Now There’s an Actual Number On AI “Replacement” Layoffs

Layoffs by big brand companies like Google, Amazon, and UPS are increasingly being tied to the direct use of artificial intelligence.

UPS bounced 12,000 company employees, the biggest cuts in the transport giant’s 116-year history, as company officials imply AI could replace more job responsibilities inside UPS, and that goes for management, too. CEO Carol Tomé pointed to the company’s investment in machine learning, which could help staffers create sales and marketing proposals without needing corporate finance specialists to come up with pricing figures.

“We are going to fit our organization to our strategy and align our resources against what’s wildly important,” Tomé said. “It’s a change in the way we work.”

It’s not only UPS. A burgeoning number of U.S. companies are finding they can deploy artificial intelligence to do more with less, even if they don’t want to directly admit AI is replacing employees.

IBM caught some flack after company officials said they’d bring in more AI tools and less workers in announcing a recent hiring freeze. Buy now, pay later company Klarna also announced a hiring pause as it boosted AI spending.

“We need fewer people to do the same thing,” CEO Sebastian Siemiatkowski said in announcing the job cuts. “The right thing for us is just to say: ‘let’s not recruit now, let’s see how this plays out.’

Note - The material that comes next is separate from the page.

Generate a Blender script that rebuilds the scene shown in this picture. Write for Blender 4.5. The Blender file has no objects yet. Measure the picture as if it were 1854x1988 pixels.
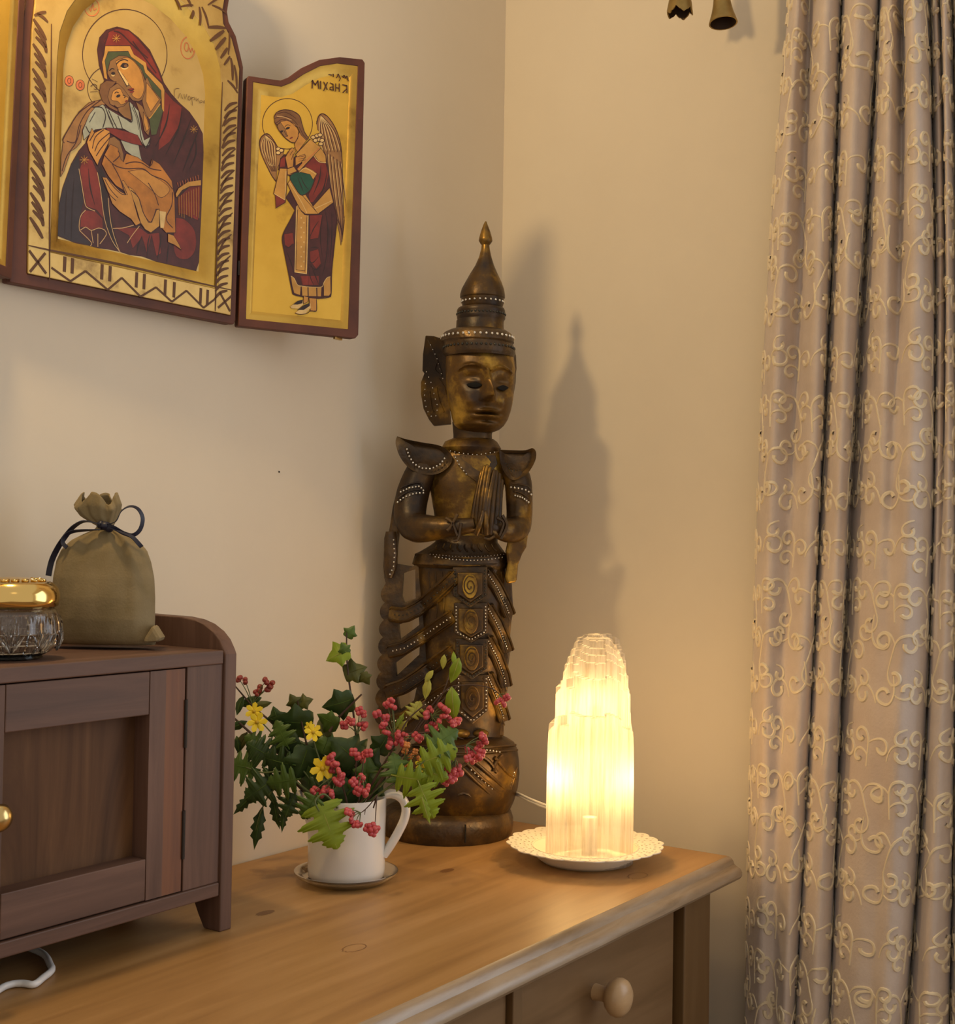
import bpy, bmesh, math, random
from mathutils import Vector, Matrix, noise
from mathutils.geometry import tessellate_polygon
random.seed(7)
sc = bpy.context.scene
COL = sc.collection
V = Vector
ZT = 0.80                       # height of the dresser top above the floor (m)

# ------------------------------------------------------------------ camera
CAM = V((-1.5877, -1.0768, ZT + 0.37))
FPX, CX, CY = 2500.0, 927.0, 994.0          # focal length / centre in the 1854x1988 frame
_y, _p, _r = math.radians(35.06), math.radians(1.469), math.radians(0.91)
FW = V((math.cos(_y) * math.cos(_p), math.sin(_y) * math.cos(_p), math.sin(_p)))
_rt = V((math.sin(_y), -math.cos(_y), 0.0))
_up = _rt.cross(FW)
RT = math.cos(_r) * _rt + math.sin(_r) * _up
UP = -math.sin(_r) * _rt + math.cos(_r) * _up
cam_d = bpy.data.cameras.new('camera')
cam_d.sensor_fit = 'HORIZONTAL'; cam_d.sensor_width = 36.0
cam_d.lens = 36.0 * FPX / 1854.0
cam_d.clip_start = 0.02
cam = bpy.data.objects.new('camera', cam_d); COL.objects.link(cam)
cam.matrix_world = Matrix(((RT.x, UP.x, -FW.x, CAM.x), (RT.y, UP.y, -FW.y, CAM.y), (RT.z, UP.z, -FW.z, CAM.z), (0, 0, 0, 1)))
sc.camera = cam

# ------------------------------------------------------------------ world, lights, exposure
w = bpy.data.worlds.new('world'); sc.world = w; w.use_nodes = True
w.node_tree.nodes['Background'].inputs[0].default_value = (1.0, 0.88, 0.73, 1)
w.node_tree.nodes['Background'].inputs[1].default_value = 0.57

def light(name, kind, loc, energy, color, **kw):
    d = bpy.data.lights.new(name, kind); d.energy = energy; d.color = color
    for k, v in kw.items(): setattr(d, k, v)
    o = bpy.data.objects.new(name, d); COL.objects.link(o); o.location = loc
    return o
# warm wall lamp above the icon, just outside the frame (its shadows fall on the right wall)
light('wall_lamp_light', 'POINT', (-0.94, -0.108, ZT + 1.06), 10.2, (1.0, 0.69, 0.31), shadow_soft_size=0.03)
# daylight of the window that the curtain belongs to
win = light('window_daylight', 'AREA', (-0.03, -1.45, ZT + 0.50), 9.5, (0.80, 0.88, 1.0), shape='RECTANGLE', size=1.1, size_y=1.3)
win.rotation_euler = (0, math.radians(90), 0)
# warm ceiling lamp of the room, behind the camera
light('ceiling_lamp_light', 'POINT', (-1.9, -1.9, ZT + 1.6), 1.5, (1.0, 0.78, 0.52), shadow_soft_size=0.25)

sc.view_settings.view_transform = 'Standard'; sc.view_settings.look = 'None'
sc.view_settings.gamma = 1.0; sc.view_settings.use_curve_mapping = False
sc.view_settings.exposure = 0.08
sc.cycles.use_denoising = True; sc.cycles.adaptive_threshold = 0.035
sc.cycles.max_bounces = 9; sc.cycles.diffuse_bounces = 3; sc.cycles.glossy_bounces = 4; sc.cycles.transmission_bounces = 9
sc.cycles.transparent_max_bounces = 8
sc.cycles.caustics_reflective = False
sc.cycles.sample_clamp_indirect = 4.0

# ------------------------------------------------------------------ helpers: measuring
def ray(px, py):
    return FW + RT * ((px - CX) / FPX) - UP * ((py - CY) / FPX)
def on_plane(px, py, p0, n):
    d = ray(px, py); n = V(n)
    return CAM + d * (((V(p0) - CAM).dot(n)) / d.dot(n))
def on_z(px, py, z): return on_plane(px, py, (0, 0, z), (0, 0, 1))
def on_x(px, py, x): return on_plane(px, py, (x, 0, 0), (1, 0, 0))
def on_y(px, py, y): return on_plane(px, py, (0, y, 0), (0, 1, 0))
FH = V((FW.x, FW.y, 0)).normalized()        # horizontal viewing direction
RH = V((FH.y, -FH.x, 0))                    # horizontal, to the viewer's right
ZV = V((0, 0, 1))
class View:
    """upright plane through a base point, facing the viewer; w = distance out of it"""
    def __init__(s, base): s.b = V(base)
    def __call__(s, px, py, w=0.0): return on_plane(px, py, s.b - FH * w, FH)
    def m(s, npx): return npx * (s.b - CAM).dot(FH) / FPX

# ------------------------------------------------------------------ helpers: meshes
def catmull(pts, n):
    if len(pts) < 3: n = max(n, 1)
    out = []
    P = [pts[0]] + list(pts) + [pts[-1]]
    for i in range(1, len(P) - 2):
        a, b, c, d = P[i - 1], P[i], P[i + 1], P[i + 2]
        for k in range(n):
            t = k / n
            out.append(0.5 * ((2 * b) + (c - a) * t + (2 * a - 5 * b + 4 * c - d) * t * t + (3 * b - a - 3 * c + d) * t ** 3))
    out.append(pts[-1])
    return out
def lerp_rows(rows, y):
    if y <= rows[0][0]: return rows[0]
    for a, b in zip(rows, rows[1:]):
        if y <= b[0]:
            t = (y - a[0]) / (b[0] - a[0])
            return tuple(p + (q - p) * t for p, q in zip(a, b))
    return rows[-1]
def newell(ps):
    n = V((0, 0, 0))
    for a, b in zip(ps, ps[1:] + ps[:1]):
        n += V(((a.y - b.y) * (a.z + b.z), (a.z - b.z) * (a.x + b.x), (a.x - b.x) * (a.y + b.y)))
    return n.normalized()

class MB:
    def __init__(s): s.v = []; s.f = []; s.mi = []; s.cur = 0
    def add(s, vs, fs):
        o = len(s.v); s.v += [V(x) for x in vs]
        for f in fs: s.f.append([o + i for i in f]); s.mi.append(s.cur)
        return s
    def box(s, lo, hi):
        x0, y0, z0 = lo; x1, y1, z1 = hi
        return s.add([(x0, y0, z0), (x1, y0, z0), (x1, y1, z0), (x0, y1, z0), (x0, y0, z1), (x1, y0, z1), (x1, y1, z1), (x0, y1, z1)],
                     [(3, 2, 1, 0), (4, 5, 6, 7), (0, 1, 5, 4), (1, 2, 6, 5), (2, 3, 7, 6), (3, 0, 4, 7)])
    def loft(s, rings, cap0=True, cap1=True, closed=True):
        n = len(rings[0]); vs = [p for r in rings for p in r]; fs = []
        for i in range(len(rings) - 1):
            for j in range(n if closed else n - 1):
                k = (j + 1) % n
                fs.append((i * n + j, i * n + k, (i + 1) * n + k, (i + 1) * n + j))
        if cap0: fs.append(tuple(range(n))[::-1])
        if cap1: fs.append(tuple((len(rings) - 1) * n + j for j in range(n)))
        return s.add(vs, fs)
    def lathe(s, c, prof, n=48, ax=None, ux=None, uy=None, cap0=True, cap1=True):
        """prof: list of (radius, height)"""
        c = V(c); ax = V(ax or (0, 0, 1)); ux = V(ux or (1, 0, 0)); uy = V(uy or ax.cross(ux))
        rings = [[c + ax * h + (ux * math.cos(2 * math.pi * j / n) + uy * math.sin(2 * math.pi * j / n)) * r for j in range(n)] for r, h in prof]
        return s.loft(rings, cap0, cap1)
    def tube(s, pts, rad, n=8, caps=True, flat=None):
        """sweep; rad number or list; flat=(axis vector, factor) squashes the section along axis"""
        pts = [V(p) for p in pts]; m = len(pts)
        if not isinstance(rad, (list, tuple)): rad = [rad] * m
        rings = []; up = None
        for i, p in enumerate(pts):
            t = (pts[min(i + 1, m - 1)] - pts[max(i - 1, 0)])
            if t.length < 1e-9: t = V((0, 0, 1))
            t.normalize()
            if up is None:
                up = V((0, 0, 1)) if abs(t.z) < 0.9 else V((1, 0, 0))
            a = (up - t * up.dot(t))
            if a.length < 1e-6: a = t.orthogonal()
            a.normalize(); b = t.cross(a); up = a
            rg = []
            for j in range(n):
                th = 2 * math.pi * j / n
                d = (a * math.cos(th) + b * math.sin(th)) * rad[i]
                if flat: d = d - flat[0] * d.dot(flat[0]) * (1 - flat[1])
                rg.append(p + d)
            rings.append(rg)
        return s.loft(rings, caps, caps)
    def strip(s, pts, wid, nrm, th=0.0):
        """flat stroke along pts in the plane with normal nrm"""
        pts = [V(p) for p in pts]; m = len(pts)
        if not isinstance(wid, (list, tuple)): wid = [wid] * m
        L = []; R = []
        for i, p in enumerate(pts):
            t = (pts[min(i + 1, m - 1)] - pts[max(i - 1, 0)]).normalized()
            d = nrm.cross(t).normalized() * wid[i] * 0.5
            L.append(p + d); R.append(p - d)
        if th == 0:
            return s.add(L + R, [(m + i, m + i + 1, i + 1, i) for i in range(m - 1)])
        rings = [[l, r, r + nrm * th, l + nrm * th] for l, r in zip(L, R)]
        return s.loft(rings)
    def face(s, ps, holes=()):
        loops = [list(map(V, ps))] + [list(map(V, h)) for h in holes]
        tri = tessellate_polygon(loops); flat = [p for l in loops for p in l]
        n = newell(loops[0]); fs = []
        for t in tri:
            a, b, c = (flat[i] for i in t)
            if (b - a).cross(c - a).dot(n) < 0: t = (t[0], t[2], t[1])
            fs.append(tuple(t))
        return s.add(flat, fs)
    def prism(s, ps, d, holes=()):
        """outline ps extruded by vector d (front face at ps, back at ps+d)"""
        loops = [list(map(V, ps))] + [list(map(V, h)) for h in holes]; d = V(d)
        n = newell(loops[0])
        if n.dot(d) > 0: loops = [l[::-1] for l in loops]
        tri = tessellate_polygon(loops); flat = [p for l in loops for p in l]; N = len(flat)
        n = newell(loops[0]); fs = []
        for t in tri:
            a, b, c = (flat[i] for i in t)
            if (b - a).cross(c - a).dot(n) < 0: t = (t[0], t[2], t[1])
            fs.append(tuple(t)); fs.append(tuple(N + i for i in t[::-1]))
        o = 0
        for li, l in enumerate(loops):
            m = len(l); flip = (newell(l).dot(n) > 0) == (li == 0)
            for j in range(m):
                a, b = o + j, o + (j + 1) % m
                fs.append((a, N + a, N + b, b) if flip else (a, b, N + b, N + a))
            o += m
        return s.add(flat + [p + d for p in flat], fs)
    def ball(s, c, r, n=6, m=4, sq=None):
        c = V(c); rings = []
        for i in range(1, m):
            ph = math.pi * i / m
            rings.append([c + V((math.cos(2 * math.pi * j / n) * math.sin(ph), math.sin(2 * math.pi * j / n) * math.sin(ph), -math.cos(ph))) * r for j in range(n)])
        vs = [p for rg in rings for p in rg] + [c - ZV * r, c + ZV * r]; fs = []
        for i in range(len(rings) - 1):
            for j in range(n):
                k = (j + 1) % n; fs.append((i * n + j, i * n + k, (i + 1) * n + k, (i + 1) * n + j))
        B = len(vs) - 2; T = B + 1; q = (len(rings) - 1) * n
        for j in range(n):
            k = (j + 1) % n; fs.append((B, k, j)); fs.append((T, q + j, q + k))
        if sq:
            vs = [c + (p - c) - sq[0] * (p - c).dot(sq[0]) * (1 - sq[1]) for p in vs]
        return s.add(vs, fs)
    def build(s, name, mat, parent=None, smooth=None, bevel=0.0, subsurf=0, solid=0.0, recalc=False):
        off = wl(parent) if parent else V((0, 0, 0))
        me = bpy.data.meshes.new(name)
        me.from_pydata([tuple(p - off) for p in s.v], [], s.f)
        mats = mat if isinstance(mat, (list, tuple)) else [mat]
        for m in mats: me.materials.append(m)
        if len(mats) > 1:
            me.polygons.foreach_set('material_index', s.mi)
        if recalc:
            bm = bmesh.new(); bm.from_mesh(me); bmesh.ops.recalc_face_normals(bm, faces=bm.faces); bm.to_mesh(me); bm.free()
        if smooth is not None:
            me.polygons.foreach_set('use_smooth', [True] * len(me.polygons))
            if smooth < 180: me.set_sharp_from_angle(angle=math.radians(smooth))
        me.update()
        o = bpy.data.objects.new(name, me); COL.objects.link(o)
        if parent: o.parent = parent
        o['_wl'] = 0
        WL[o.name] = off
        if bevel:
            b = o.modifiers.new('bevel', 'BEVEL'); b.width = bevel; b.segments = 2; b.limit_method = 'ANGLE'; b.angle_limit = math.radians(40)
        if solid:
            b = o.modifiers.new('solidify', 'SOLIDIFY'); b.thickness = solid; b.offset = 0
        if subsurf:
            b = o.modifiers.new('subsurf', 'SUBSURF'); b.levels = subsurf; b.render_levels = subsurf
        del o['_wl']
        return o
WL = {}
def wl(o): return WL[o.name]
def thing(name, label, cat, loc, group=None):
    o = bpy.data.objects.new(name, None); COL.objects.link(o); o.location = loc; o.empty_display_size = 0.03
    WL[o.name] = V(loc); o['label'] = label; o['category'] = cat
    if group: o['group'] = group
    return o
def tag(o, label=None, cat=None, group=None, kind=None):
    if label: o['label'] = label
    if cat: o['category'] = cat
    if group: o['group'] = group
    if kind: o['kind'] = kind
    return o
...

AI-Fueled Job Cuts Are Mounting

So far, AI has directly replaced about 4,600 workers lost to job cuts, according to Challenger, Gray, and Christmas. Even that figure is “certainly undercounting” senior vice president Andrew Challenger noted in an interview with Fortune.

“There are probably more jobs in the economy that are being cut because of AI already than are getting attributed to that or announced. Every time a company mentions it, they get headlines across every news outlet for like a month,” Challenger noted. “They would rather go under the radar most of the time.”

“The big thing you’ll hear companies say is they’re not focused on elimination, but augmentation — trying to make people more effective and efficient,” Challenger added. “But clearly there are a lot of scenarios right now where one person could do the work of four or five people with the help of AI in a way they couldn’t a year ago. That’s playing out on the ground even if we’re not hearing about it in big announcements from organizations.”

So far, the data shows little impact from directly related AI job cuts. But that doesn’t mean companies won’t act when they see what the technology can do, productivity-wise.

According to a new study by Tech.co, a technology news platform, 53% of respondents whose organizations use AI state “they’ve had no impact on removing job roles within their organizations.”

Yet the same study noted the “most popular” AI tasks for role replacement. That list includes supply chain management assets (71%), legal research (65%), predictive maintenance of fixed (64%), inventory management (63%), and financial analysis (63%).